Define RTO and RPO and calculate tolerances

RTO (Recovery Time Objective) is the maximum acceptable downtime of a service; RPO (Recovery Point Objective) is the maximum acceptable data loss measured in time. Calculate these from business impact assessments: ask "what is the maximum time this service can be unavailable before major financial or operational harm?" and "how much data loss (minutes, hours, days) can the business tolerate?" Use simple formulas: if the business can tolerate losing at most 4 hours of transactions, RPO = 4 hours. If the business cannot afford more than 2 business-hours of outage, set RTO = 2 hours. Record the MTD (maximum tolerable downtime) and map it to your chosen RTOs and RPOs in a formal RTO/RPO matrix as auditable evidence for Compliance Framework reviewers.

Choose backup methods and cadence

Select a backup architecture that meets your RTO/RPO matrix. For small businesses common patterns include: (1) transactional systems (databases) use point-in-time recovery with transaction log shipping or continuous replication for RPOs measured in minutes, (2) file shares and user data use incremental backups with daily fulls + hourly incrementals for RPOs of a few hours, (3) images and VMs use snapshot replication for fast RTOs, and (4) SaaS systems (Office 365, Google Workspace) use third-party SaaS backup connectors.

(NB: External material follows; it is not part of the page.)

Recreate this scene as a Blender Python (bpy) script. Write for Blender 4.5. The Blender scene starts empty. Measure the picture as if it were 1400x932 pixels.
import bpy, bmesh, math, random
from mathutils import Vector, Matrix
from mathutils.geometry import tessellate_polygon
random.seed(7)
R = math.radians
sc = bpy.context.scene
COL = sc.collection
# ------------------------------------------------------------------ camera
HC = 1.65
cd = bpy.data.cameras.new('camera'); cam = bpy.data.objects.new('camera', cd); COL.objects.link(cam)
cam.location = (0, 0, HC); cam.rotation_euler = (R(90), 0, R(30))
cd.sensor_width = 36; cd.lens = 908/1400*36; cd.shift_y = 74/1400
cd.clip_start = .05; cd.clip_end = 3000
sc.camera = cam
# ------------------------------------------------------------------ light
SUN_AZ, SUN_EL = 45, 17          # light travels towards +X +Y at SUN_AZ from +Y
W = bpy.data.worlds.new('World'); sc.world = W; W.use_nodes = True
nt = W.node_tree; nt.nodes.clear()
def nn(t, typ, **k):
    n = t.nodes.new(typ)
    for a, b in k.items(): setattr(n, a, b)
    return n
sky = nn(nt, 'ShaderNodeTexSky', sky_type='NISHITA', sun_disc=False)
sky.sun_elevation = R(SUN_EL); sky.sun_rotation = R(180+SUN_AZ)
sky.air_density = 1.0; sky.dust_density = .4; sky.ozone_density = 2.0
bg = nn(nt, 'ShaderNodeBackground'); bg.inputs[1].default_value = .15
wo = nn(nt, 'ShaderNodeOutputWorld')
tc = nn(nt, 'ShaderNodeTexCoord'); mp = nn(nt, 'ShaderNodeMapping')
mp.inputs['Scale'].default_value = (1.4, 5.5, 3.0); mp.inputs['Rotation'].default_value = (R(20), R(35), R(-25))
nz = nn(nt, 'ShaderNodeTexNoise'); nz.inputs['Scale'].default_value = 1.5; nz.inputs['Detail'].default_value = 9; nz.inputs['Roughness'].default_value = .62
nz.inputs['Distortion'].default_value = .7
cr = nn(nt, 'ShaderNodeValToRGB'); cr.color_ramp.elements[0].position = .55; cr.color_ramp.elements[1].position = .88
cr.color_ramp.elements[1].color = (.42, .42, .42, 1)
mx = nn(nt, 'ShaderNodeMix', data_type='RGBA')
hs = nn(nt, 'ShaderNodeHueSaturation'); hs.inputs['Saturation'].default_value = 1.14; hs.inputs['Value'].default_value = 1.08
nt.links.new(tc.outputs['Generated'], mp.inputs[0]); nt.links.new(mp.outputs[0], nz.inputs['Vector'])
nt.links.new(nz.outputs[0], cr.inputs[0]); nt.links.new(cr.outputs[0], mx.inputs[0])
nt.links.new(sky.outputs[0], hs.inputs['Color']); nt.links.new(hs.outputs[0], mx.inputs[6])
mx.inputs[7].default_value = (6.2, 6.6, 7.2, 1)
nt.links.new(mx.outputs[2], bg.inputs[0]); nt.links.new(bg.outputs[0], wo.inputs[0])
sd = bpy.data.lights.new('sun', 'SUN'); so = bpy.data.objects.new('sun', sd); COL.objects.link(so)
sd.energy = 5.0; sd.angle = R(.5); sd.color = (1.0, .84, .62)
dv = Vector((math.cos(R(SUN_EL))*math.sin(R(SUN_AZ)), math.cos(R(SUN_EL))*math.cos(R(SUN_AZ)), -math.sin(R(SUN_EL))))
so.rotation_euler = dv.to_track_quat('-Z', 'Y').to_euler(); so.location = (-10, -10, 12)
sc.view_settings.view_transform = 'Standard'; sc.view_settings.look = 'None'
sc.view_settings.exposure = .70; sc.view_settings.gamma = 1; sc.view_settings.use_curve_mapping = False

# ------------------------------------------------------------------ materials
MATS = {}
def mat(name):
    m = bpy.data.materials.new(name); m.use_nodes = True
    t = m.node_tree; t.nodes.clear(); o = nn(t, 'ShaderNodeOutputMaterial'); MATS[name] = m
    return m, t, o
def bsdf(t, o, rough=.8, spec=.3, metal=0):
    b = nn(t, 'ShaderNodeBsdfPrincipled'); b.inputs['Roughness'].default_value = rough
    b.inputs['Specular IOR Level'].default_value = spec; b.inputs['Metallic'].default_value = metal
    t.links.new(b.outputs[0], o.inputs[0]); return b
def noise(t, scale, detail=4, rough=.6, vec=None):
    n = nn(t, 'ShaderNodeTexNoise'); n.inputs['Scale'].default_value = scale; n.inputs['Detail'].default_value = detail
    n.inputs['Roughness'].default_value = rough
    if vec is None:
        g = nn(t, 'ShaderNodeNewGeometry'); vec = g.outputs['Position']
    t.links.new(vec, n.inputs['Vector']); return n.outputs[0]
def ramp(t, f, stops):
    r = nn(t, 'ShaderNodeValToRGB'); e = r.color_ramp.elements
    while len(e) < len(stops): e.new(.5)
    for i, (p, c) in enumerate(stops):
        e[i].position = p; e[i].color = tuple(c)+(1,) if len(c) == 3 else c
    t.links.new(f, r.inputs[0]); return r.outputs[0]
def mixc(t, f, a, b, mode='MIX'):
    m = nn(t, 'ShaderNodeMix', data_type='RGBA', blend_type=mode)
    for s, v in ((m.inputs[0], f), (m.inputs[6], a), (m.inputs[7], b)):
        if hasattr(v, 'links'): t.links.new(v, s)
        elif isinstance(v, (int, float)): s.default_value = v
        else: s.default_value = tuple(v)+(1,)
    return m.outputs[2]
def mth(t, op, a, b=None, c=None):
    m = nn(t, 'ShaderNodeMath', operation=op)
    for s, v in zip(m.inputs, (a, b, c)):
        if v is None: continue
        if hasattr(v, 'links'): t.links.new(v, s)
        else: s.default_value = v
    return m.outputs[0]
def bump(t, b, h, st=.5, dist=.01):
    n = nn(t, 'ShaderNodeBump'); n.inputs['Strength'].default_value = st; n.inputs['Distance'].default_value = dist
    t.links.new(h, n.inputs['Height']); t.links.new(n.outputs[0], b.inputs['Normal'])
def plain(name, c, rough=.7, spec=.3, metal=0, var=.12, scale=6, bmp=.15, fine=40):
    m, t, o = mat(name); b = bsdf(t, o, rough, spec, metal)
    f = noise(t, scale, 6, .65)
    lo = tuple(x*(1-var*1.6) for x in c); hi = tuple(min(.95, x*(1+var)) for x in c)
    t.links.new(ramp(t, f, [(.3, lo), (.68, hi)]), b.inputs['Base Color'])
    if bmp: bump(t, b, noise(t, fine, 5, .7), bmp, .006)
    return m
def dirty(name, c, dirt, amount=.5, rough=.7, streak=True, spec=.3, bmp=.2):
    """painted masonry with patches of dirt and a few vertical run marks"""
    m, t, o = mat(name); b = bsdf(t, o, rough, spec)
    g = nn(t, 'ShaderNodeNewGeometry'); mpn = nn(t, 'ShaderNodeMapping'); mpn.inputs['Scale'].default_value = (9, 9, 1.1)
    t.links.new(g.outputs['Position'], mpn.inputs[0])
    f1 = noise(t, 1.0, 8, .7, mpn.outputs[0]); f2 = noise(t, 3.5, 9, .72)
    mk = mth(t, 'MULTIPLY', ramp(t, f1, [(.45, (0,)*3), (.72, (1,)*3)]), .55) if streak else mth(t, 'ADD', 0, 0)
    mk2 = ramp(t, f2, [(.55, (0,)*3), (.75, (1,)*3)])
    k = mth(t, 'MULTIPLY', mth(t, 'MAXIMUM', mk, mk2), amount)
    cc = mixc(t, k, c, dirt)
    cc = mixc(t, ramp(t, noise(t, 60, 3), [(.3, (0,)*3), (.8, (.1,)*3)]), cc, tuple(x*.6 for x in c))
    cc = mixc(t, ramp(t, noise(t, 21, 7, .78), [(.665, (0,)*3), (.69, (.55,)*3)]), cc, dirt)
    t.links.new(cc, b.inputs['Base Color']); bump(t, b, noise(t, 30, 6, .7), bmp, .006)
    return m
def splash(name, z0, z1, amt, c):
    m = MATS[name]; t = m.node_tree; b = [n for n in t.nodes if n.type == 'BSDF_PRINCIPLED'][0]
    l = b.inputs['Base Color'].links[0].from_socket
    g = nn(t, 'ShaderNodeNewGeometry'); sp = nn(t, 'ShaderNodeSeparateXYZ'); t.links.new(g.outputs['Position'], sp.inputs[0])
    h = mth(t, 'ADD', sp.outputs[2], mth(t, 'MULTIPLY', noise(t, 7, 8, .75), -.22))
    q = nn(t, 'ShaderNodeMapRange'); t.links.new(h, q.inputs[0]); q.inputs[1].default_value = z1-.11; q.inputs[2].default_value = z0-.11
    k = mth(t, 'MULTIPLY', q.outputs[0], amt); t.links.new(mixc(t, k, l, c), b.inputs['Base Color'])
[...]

Example: for a POS system with RTO=1 hour and RPO=15 minutes implement synchronous or near-synchronous replication to a warm standby and retain transactional logs for point-in-time recovery; for accounting systems with RTO=4 hours and RPO=1 day perform nightly full backups plus transaction log archiving.

Technical details and examples

Use concrete tools and settings to meet targets. For Linux web servers consider using restic or Borg to snapshot /var/www and /etc nightly, with hourly rsync of changed files if RPO under 4 hours is required. For MySQL set up binary log (binlog) archiving and configure automated incremental backups with Percona XtraBackup for consistent hot backups; retain binlogs to allow point-in-time recovery within the RPO window. For Windows/Hyper-V or VMware environments use image-level backups (Veeam, Nakivo) with incremental forever policies and offsite replication. For cloud-hosted workloads use provider-native snapshots plus cross-region replication (AWS EBS snapshots + Lifecycle policies, Azure Backup with GRS/RA-GRS). Always encrypt backups in transit (TLS) and at rest (AES-256), and separate encryption key management (KMS/HSM) from backup storage access.

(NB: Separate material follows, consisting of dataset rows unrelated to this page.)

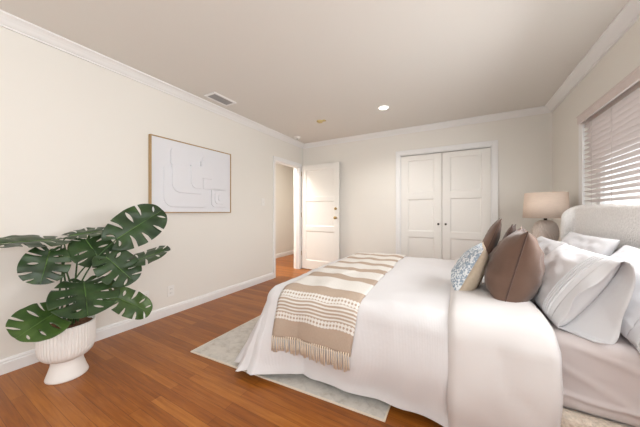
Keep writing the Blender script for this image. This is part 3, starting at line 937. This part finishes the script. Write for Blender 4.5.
# soft wrinkles
def soft(v):
    x, y, z = v
    a = wr(x, y, z)
    topw = 1 if z > 0.56 else 0.0
    a2 = topw*(0.012*max(0, nz(x*2.6+9, y*7+3*nz(x*2, y*2, 0), 2.0))+0.010*max(0, nz(x*9+2*nz(x*4, y*4, 1), y*3.5, 7.0)))
    if y < yn_-0.02 and z < 0.55: return (x, y-a*1.2, z)
    if x < xf-0.02 and z < 0.55: return (x-a, y, z)
    return (x, y, z+a*0.7+a2)
m.v = [soft(v) for v in m.v]
m.build('duvet_cover', 'ribbed', duv, smooth=True, merge=0.0008, uvs=uvs)
# folded-back band
bx0, bx1 = -0.050, 0.352
m = MB(); rows = []
nb = 22
for k in range(nb+1):
    t = k/nb
    x = bx0+(bx1-bx0)*t
    s = 2*t-1
    th_ = 0.004+0.024*(max(0.0, 1-abs(s)**10))**0.5+(0.012*max(0, s)*(1-abs(s)**4))
    if k == 0: th_ = 0.000
    p, vv = cross_line(min(x, xh), th_)
    for q in p: q.x += (x-min(x, xh))
    if k == nb:
        p2, _ = cross_line(xh-0.012, -0.03)
        rows.append(p); rows.append(p2)
    else: rows.append(p)
m.grid(rows)
def soft2(v):
    x, y, z = v
    a = wr(x+3, y, z)+0.006*nz(x*2, y*5, z*1.2)
    if y < yn_-0.02 and z < 0.55: return (x+0.006*nz(3, y*2, z*6), y-abs(a)*1.3, z)
    return (x+0.012*nz(y*3, 4, 1), y, z+abs(a))
m.v = [soft2(v) for v in m.v]
m.build('folded_band', 'sateen', duv, smooth=True)

# ---------------------------------------------------------------- throw blanket
thr = thing('throw_blanket', 'taupe and white striped throw with a fringe draped across the foot of the bed', 'blanket', (-0.83, 2.2, 0.61))
TX0, TX1 = -1.065, -0.500
tdrop = 0.375                # cloth length hanging past the near edge
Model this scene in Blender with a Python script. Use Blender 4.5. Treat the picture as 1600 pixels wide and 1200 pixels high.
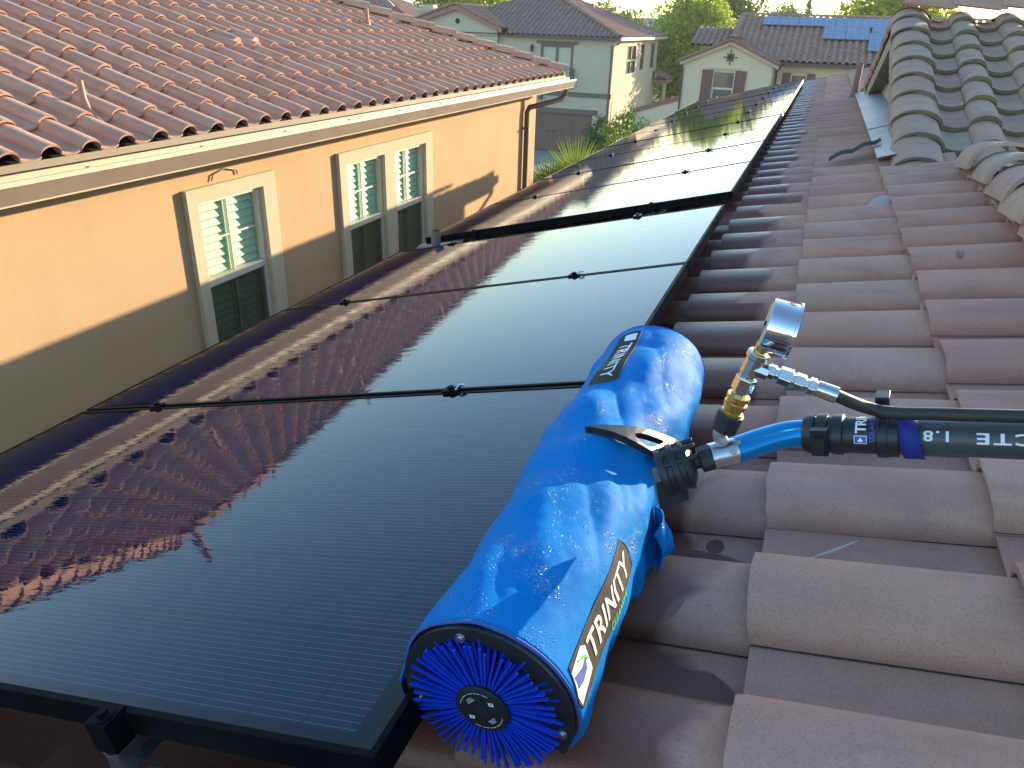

Configuration, retention and immutability

Define retention to meet both business needs and Compliance Framework evidence requirements: specify minimum retention periods for each data class (e.g., payroll 7 years, customer invoices 6 years, ephemeral logs 90 days). Configure immutable storage for critical backups to protect against ransomware—use object lock (S3 Object Lock/Governance/Compliance mode) or WORM-capable backup appliances. Implement access control by restricting backup admin roles with least privilege and require MFA for backup restores. For small businesses using cloud buckets, enable bucket-level logging and lifecycle rules to move older backups to cold storage (Glacier/Archive) but maintain quick restore copies for RTO targets.

Testing, validation and monitoring

Testing is mandatory for compliance. Schedule automated backup verification (checksum validation, metadata consistency checks) and periodic restore drills that simulate the worst-case scenarios for your RTO/RPOs. For example, perform a quarterly full restore to a sandbox environment and time the end-to-end recovery to measure actual RTO; verify data integrity after restore against application-level checksums or record counts. Implement alerting on backup failures (SLAs: < 1% failed backups per month) and integrate backup logs into SIEM for tamper-evidence. Capture test results, timestamps, who performed the test, and time-to-recover metrics as audit evidence for ECC reviewers.

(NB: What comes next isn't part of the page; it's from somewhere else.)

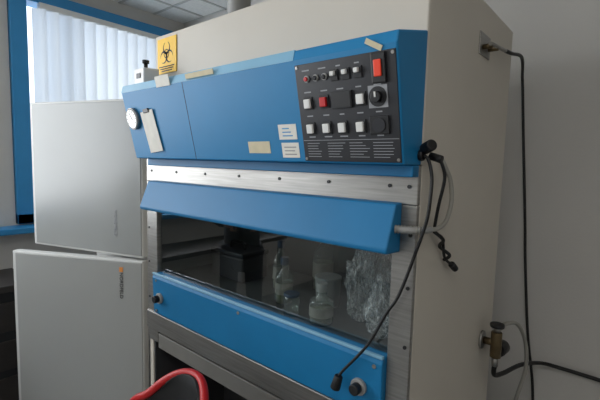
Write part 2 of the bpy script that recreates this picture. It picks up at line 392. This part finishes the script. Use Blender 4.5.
def bag(name,x,y,rx,ry,h,seed):
    bm=bmesh.new(); bmesh.ops.create_icosphere(bm,subdivisions=5,radius=1)
    for v in bm.verts:
        p=v.co.copy(); n=noise.noise(p*2.3+Vector((seed,0,0)))*.35+abs(noise.noise(p*4+Vector((seed*2,3,0))))*.42
        k=.85+n; t=(p.z+1)/2; nar=1-.45*t
        v.co=Vector((x+p.x*k*rx*nar,y+p.y*k*ry*nar,WS+.001+max(0,t*(.9+.25*n))*h))
    me=bpy.data.meshes.new(name); bm.to_mesh(me); bm.free(); return link(name,me,M['bag'],None,True)
bag('plastic_bag',-.70,1.17,.065,.055,.30,1)
bag('plastic_bag.001',-.57,1.33,.060,.075,.40,5)
bag('plastic_bag.002',-.585,1.10,.055,.050,.22,9)
bag('plastic_bag.003',-.76,1.38,.08,.075,.40,13)
# ------------------------------------------------------------------ cables
lc=empty('lamp_power_cable',(-.40,.955,1.6))
tube('cord',[(-.408,.955,1.625),(-.395,.955,1.612),(-.383,.95,1.57),(-.380,.94,1.517),(-.385,.94,1.47),(-.401,.94,1.41),(-.445,.935,1.27),(-.477,.93,1.21),(-.526,.925,1.11),(-.60,.92,1.01),(-.612,.915,.985)],.0042,M['rubber'],lc)
cyl('inline_plug',(-.609,.916,.995),(-.618,.912,.955),.012,M['rubber'],lc,r2=.015,bevel=.003)
pg=empty('power_plug',(-.40,.955,1.625))
cyl('plug_body',(-.408,.955,1.640),(-.380,.935,1.650),.014,M['rubber'],pg,bevel=.003)
cyl('plug_neck',(-.408,.99,1.625),(-.375,.99,1.615),.010,M['rubber'],pg,bevel=.002)
tube('tail',[(-.378,.99,1.612),(-.37,1.0,1.57),(-.385,1.01,1.50),(-.40,1.03,1.44),(-.405,1.05,1.42),(-.40,1.09,1.40),(-.405,1.13,1.34),(-.40,1.18,1.31)],.0042,M['rubber'],pg)
tube('knot',[(-.405,1.04,1.425),(-.39,1.07,1.40),(-.41,1.10,1.375),(-.39,1.125,1.35),(-.41,1.14,1.33)],.005,M['rubber'],pg)
cyl('tail_plug',(-.40,1.175,1.313),(-.398,1.205,1.293),.010,M['rubber'],pg,bevel=.003)
gc=empty('grey_conduit_cable',(-.42,1.0,1.45))
tube('cord',[(-.412,1.08,1.62),(-.405,1.09,1.60),(-.398,1.12,1.56),(-.396,1.132,1.50),(-.396,1.10,1.45),(-.395,1.04,1.435),(-.40,.985,1.437)],.006,M['hose'],gc)
tube('flex_sleeve',[(-.395,.99,1.437),(-.41,.955,1.437),(-.435,.935,1.437),(-.462,.93,1.437)],.009,M['grey'],gc)
for k in range(10):
    t=k/9; p=Vector((-.462,.93,1.437)).lerp(Vector((-.40,.955,1.437)),t)
    cyl('rib_%d'%k,p-Vector((.0015,.0005,0)),p+Vector((.0015,.0005,0)),.0112,M['hose'],gc,seg=14)
wb=empty('wall_bracket',(-.40,1.45,2.0))
box('plate',-.42,-.416,1.36,1.47,1.96,2.03,M['steel'],wb,.001)
cyl('post_a',(-.418,1.39,1.985),(-.385,1.39,1.985),.008,M['brass'],wb)
cyl('post_b',(-.418,1.45,1.99),(-.385,1.45,1.99),.008,M['brass'],wb)
cyl('arm',(-.388,1.37,1.987),(-.388,1.56,2.005),.006,M['steel'],wb)
tube('hanging_cord',[(-.388,1.55,2.004),(-.385,1.62,2.01),(-.40,1.85,2.045),(-.45,2.12,2.02),(-.452,2.16,1.96),(-.435,2.16,1.75),(-.40,2.16,1.35),(-.385,2.16,1.15),(-.35,2.16,.80),(-.31,2.15,.55),(-.30,2.15,.3),(-.32,2.12,.02)],.0065,M['rubber'],wb)
gv=empty('gas_valve',(-.40,1.62,.92))
cyl('wall_flange',(-.42,1.62,.93),(-.41,1.62,.93),.035,M['steel'],gv,bevel=.002)
cyl('spigot',(-.41,1.62,.93),(-.36,1.62,.93),.014,M['brass'],gv)
cyl('body',(-.365,1.62,.875),(-.365,1.62,.975),.020,M['brass'],gv,bevel=.003)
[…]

Operationalize and produce compliance evidence

Operationalize the program by documenting policies and runbooks: maintain a Backup Policy that maps RTO/RPOs to backup procedures, a Recovery Runbook for each critical system, and a Testing Schedule with results. Assign roles (Backup Owner, Restore Executor, Compliance Reviewer) and approve SLAs with third-party providers that guarantee recovery windows. For Compliance Framework assessments gather the following artifacts: asset inventory and RTO/RPO matrix, backup configuration snapshots, encryption and key management policies, scheduled test logs and restoration reports, alerting dashboards and incident tickets created by restore tests. These artifacts demonstrate both capability and maintenance, satisfying Control 3-1-3 evidence expectations.

Risks of not implementing this control are material: longer outages, irreversible data loss, regulatory penalties, and permanent loss of customer trust. A ransomware attack without immutable backups and tested restores can cause weeks of downtime; a failure to document RTO/RPO decisions will fail a Compliance Framework audit even if backups exist. Small businesses often underestimate the cost of downtime—build conservative RTO/RPOs for revenue-generating systems and validate them regularly.

Compliance tips and best practices: automate where possible, keep at least three copies of critical data (onsite, offsite, offline/immutable), make backups application-consistent (quiesce services or use snapshot-aware agents), encrypt and separate keys, and maintain a single source of truth for the RTO/RPO matrix. For small teams, leverage managed backup services with built-in testing and immutable storage to reduce operational burden, but retain contractual evidence and test restores yourself. Keep documentation concise and timestamped so auditors can quickly verify requirements are met.

In summary, to comply with ECC 2:2024 Control 3-1-3 under the Compliance Framework you must map business impact to RTOs/RPOs, implement backup architectures that achieve those targets, enforce encryption/immutability and access controls, and operate a testing cadence with documented evidence. Follow the steps above, adopt appropriate tools (replication, incremental backups, snapshots), run scheduled restore validations, and maintain clear artifacts so your small business can both recover quickly and satisfy compliance reviewers.